Der Landeselternausschuss zeigt Verständnis für die Weigerung der Caterer: „Der Portionspreis für die Mittagessenversorgung an Grundschulen muss vom Land so festgelegt werden, dass eine standardgemäße Essenversorgung gewährleistet werden kann“, erklärt Günter Peiritsch, Vorsitzender des Landeselternausschusses Berlin. Er fordert vom Land Berlin, den Zuschuss zu erhöhen.

Nach Rechnung des Landeselternausschusses zahlt der Senat für jedes Essen 52 Cent zu, der Elternanteil beträgt 1,45 Euro und die Bezirke legen je nach Haushaltslage noch mal 10 bis 30 Cent drauf. Im Berliner Gutverdiener-Bezirk Zehlendorf beispielsweise darf das Essen – bei gleichem Elternanteil – wegen des höheren bezirklichen Zuschusses 2,30 Euro kosten. „Über die Woche gerechnet, macht das schon einen Unterschied“, meint Hoppe.

Weniger Geld für Zutaten als Hartz-IV-Empfänger

Laut Rechnung des Berliner Caterers bleiben nach Abzug der Personalkosten, der Betriebskosten und der Mehrwertsteuer pro Essen nur 60 Cent für die Zutaten übrig - das ist weniger als Hartz-IV-Empfängern im Regelsatz für eine Mahlzeit zugedacht ist.
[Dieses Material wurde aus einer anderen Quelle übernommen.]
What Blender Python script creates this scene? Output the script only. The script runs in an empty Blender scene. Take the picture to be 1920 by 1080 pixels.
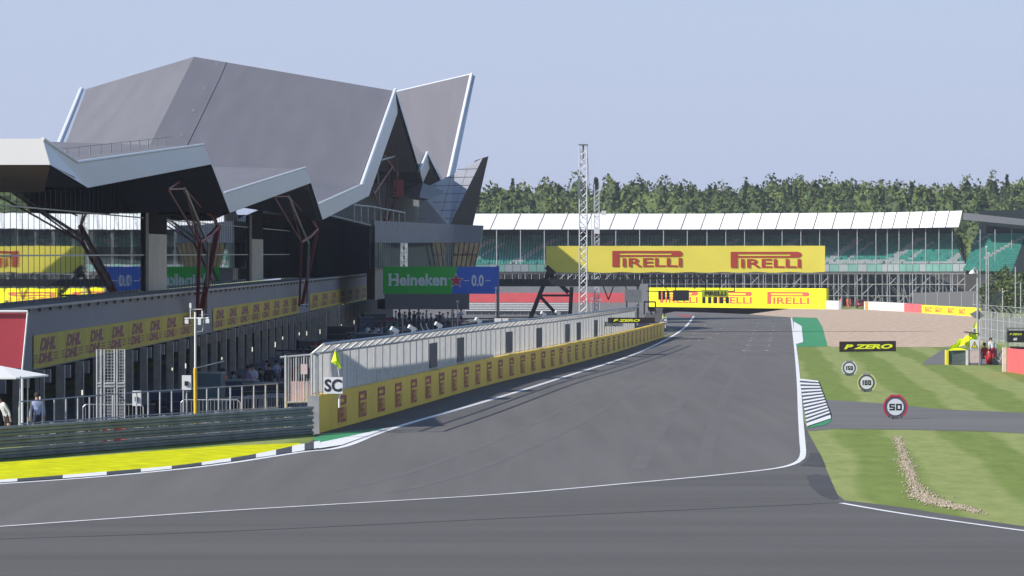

Kein Wunder also, dass es vom Caterer keineswegs jeden Tag Salat oder Rohkost gibt, sondern nur eine „Vitaminkomponente“ täglich, so Hoppe. Das kann auch ein Apfel sein.

Weit entfernt sind die 2-Euro-Schulessen von den Vorschlägen des Ernährungsforschers Volker Peinelt von der Hochschule Niederrhein. Nach dessen Vorgaben müsste es jeden Tag Gemüse und Salat geben. Doch dies ist teurer. An Schulen und in Gegenden, wo die Elternschaften aus eigener Tasche höhere Preise für das Mittagessen zahlen können als in Berlin-Kreuzberg, ist eine bessere Verpflegung möglich.

Das Cateringunternehmen Ilcielo bei München beispielsweise bietet für 4,30 Euro täglich zusätzlich zum Hauptgericht Tomatensalat, gemischten Salat oder Karottensalat plus Dessert. Im Unterschied zu Berlin müssen die Eltern in München sogar den vollen Preis für das Essen entrichten, direkte Subventionierungen der Schulessen gebe es in München nicht, heißt es bei der regionalen Vernetzungsstelle Schulverpflegung in Oberbayern.

Bei der Qualität der Schulessen existiere ein Nord-Süd-Gefälle, aber auch eine Ost-West-Achse sagt Michael Polster, Chef des Deutschen Netzwerks Selbstverpflegung in Berlin. In Hamburg zum Beispiel darf das Essen an Ganztagsschulen neuerdings bis zu 3,50 Euro kosten. Im Unterschied zu Berlin aber, wo die Eltern einen niedrigen Festpreis für das billige Essen entrichten, sind die Eigenanteile für die Eltern in Hamburg gestaffelt. Sie müssen je nach Einkommenslage zwischen 20 oder eben auch 100 Prozent des Preises selbst bezahlen.